Avant de parler, je m’efforce de me poser la question de savoir si ce que je vais dire va blesser. Parfois mieux vaut se taire.

Propos recueillis par Deborah Danblon.

A VOIR : Rumeur jusqu’au 31.12.2021
 



BIO RAPIDO
Né en 1972, Thierry Janssen est diplômé en art dramatique de l’I.A.D. Il joue régulièrement dans différents théâtres (Le Poche, Le Public, le ZUT, le Parc, les Galeries…). Il a mis en scène plusieurs spectacles, notamment Merlin le Fou et Le jour où je me suis rencontré… dont il est également l’auteur.

Auteur de vingt-trois pièces de théâtre, adptateur, doubleur, il collabore régulièrement à la mise en voix de texte en Audiolivres.

VU
Deux de ses pièces ont déjà été montées au Théâtre Le Public :
Facteur Humain, Lauréat 2005 (Prix du Jury Etranger) du Prix des metteurs en scène organisé par le Centre d’Ecriture Dramatique Wallonie-Bruxelles.

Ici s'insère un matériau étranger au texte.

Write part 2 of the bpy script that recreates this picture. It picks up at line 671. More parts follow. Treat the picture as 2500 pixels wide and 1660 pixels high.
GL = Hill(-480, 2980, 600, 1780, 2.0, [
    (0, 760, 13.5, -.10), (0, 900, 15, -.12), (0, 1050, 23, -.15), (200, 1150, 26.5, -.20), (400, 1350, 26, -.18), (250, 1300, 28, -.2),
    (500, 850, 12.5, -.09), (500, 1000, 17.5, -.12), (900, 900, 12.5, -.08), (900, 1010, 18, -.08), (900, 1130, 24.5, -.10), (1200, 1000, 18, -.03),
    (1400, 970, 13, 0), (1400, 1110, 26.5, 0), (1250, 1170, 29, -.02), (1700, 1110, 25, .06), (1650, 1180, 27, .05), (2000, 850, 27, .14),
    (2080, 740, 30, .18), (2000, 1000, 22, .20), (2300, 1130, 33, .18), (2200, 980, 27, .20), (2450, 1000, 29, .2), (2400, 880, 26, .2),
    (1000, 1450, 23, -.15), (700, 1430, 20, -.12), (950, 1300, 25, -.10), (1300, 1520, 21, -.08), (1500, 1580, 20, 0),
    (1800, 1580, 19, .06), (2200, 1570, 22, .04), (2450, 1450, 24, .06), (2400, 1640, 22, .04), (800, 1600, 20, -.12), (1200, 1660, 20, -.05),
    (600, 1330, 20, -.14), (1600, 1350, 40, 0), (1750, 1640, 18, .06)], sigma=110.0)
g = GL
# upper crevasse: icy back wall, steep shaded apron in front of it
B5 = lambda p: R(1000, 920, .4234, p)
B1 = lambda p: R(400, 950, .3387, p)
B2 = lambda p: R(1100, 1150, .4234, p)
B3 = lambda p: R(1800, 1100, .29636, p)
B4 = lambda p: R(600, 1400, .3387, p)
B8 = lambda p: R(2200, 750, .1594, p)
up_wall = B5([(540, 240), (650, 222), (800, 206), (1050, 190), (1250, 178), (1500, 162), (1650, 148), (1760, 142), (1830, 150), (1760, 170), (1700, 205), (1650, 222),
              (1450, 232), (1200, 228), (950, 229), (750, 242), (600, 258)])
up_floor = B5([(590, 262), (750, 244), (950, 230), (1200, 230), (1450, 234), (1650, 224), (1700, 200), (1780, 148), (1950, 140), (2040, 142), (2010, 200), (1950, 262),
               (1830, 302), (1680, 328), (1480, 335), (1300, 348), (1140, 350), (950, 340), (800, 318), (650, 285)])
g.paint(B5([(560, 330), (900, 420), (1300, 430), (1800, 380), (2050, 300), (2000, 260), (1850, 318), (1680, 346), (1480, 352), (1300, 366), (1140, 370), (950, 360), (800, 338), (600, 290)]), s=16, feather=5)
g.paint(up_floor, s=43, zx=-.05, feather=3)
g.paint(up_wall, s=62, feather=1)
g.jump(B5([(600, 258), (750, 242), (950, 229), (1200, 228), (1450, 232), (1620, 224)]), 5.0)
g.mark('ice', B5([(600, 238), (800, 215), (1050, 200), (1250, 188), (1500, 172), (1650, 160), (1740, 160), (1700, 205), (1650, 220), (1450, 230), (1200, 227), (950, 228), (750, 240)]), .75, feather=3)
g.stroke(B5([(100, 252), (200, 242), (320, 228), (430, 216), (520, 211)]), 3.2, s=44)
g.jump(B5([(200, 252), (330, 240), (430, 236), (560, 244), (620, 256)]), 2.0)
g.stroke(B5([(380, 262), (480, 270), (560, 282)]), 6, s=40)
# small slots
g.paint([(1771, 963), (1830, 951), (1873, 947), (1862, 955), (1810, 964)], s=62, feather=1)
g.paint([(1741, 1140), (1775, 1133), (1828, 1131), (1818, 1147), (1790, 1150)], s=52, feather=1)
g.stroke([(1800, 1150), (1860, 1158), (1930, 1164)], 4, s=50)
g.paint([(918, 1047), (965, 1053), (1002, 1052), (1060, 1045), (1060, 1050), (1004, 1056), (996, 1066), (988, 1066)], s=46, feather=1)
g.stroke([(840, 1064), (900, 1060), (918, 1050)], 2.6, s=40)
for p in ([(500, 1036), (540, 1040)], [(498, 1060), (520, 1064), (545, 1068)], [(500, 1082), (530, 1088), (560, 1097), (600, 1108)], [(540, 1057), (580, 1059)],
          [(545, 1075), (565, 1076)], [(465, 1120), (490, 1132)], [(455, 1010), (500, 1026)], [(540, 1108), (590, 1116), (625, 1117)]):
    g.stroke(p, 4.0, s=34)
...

Plusieurs lectures de ce texte ont été organisées en Europe notamment au Festival d’Avignon, au Taps de Strasbourg et à Sibiu, en Roumanie. La pièce, parue aux Editions Lansman, est aussi publiée en allemand et en roumain. La mise en scène du texte a été créée au Théâtre Le Public en 2009 par Guy Theunissen. La pièce a également été montée à Paris, à Strasbourg ainsi qu’à Bucarest.
Le 7ème Continent, mis en scène par Michel Kacenelenbogen (2014).

Sur scène, vous avez notamment pu le voir dans L’Ombre d’Evgueni Schwartz mis en scène par Jasmina Douieb (2010), Derniers remords avant l’oubli de Jean-Luc Lagarce mis en scène par Michel Kacenelenbogen (2014) ou Arlequin, valet de deux maîtres de Goldoni (1997 et 2021).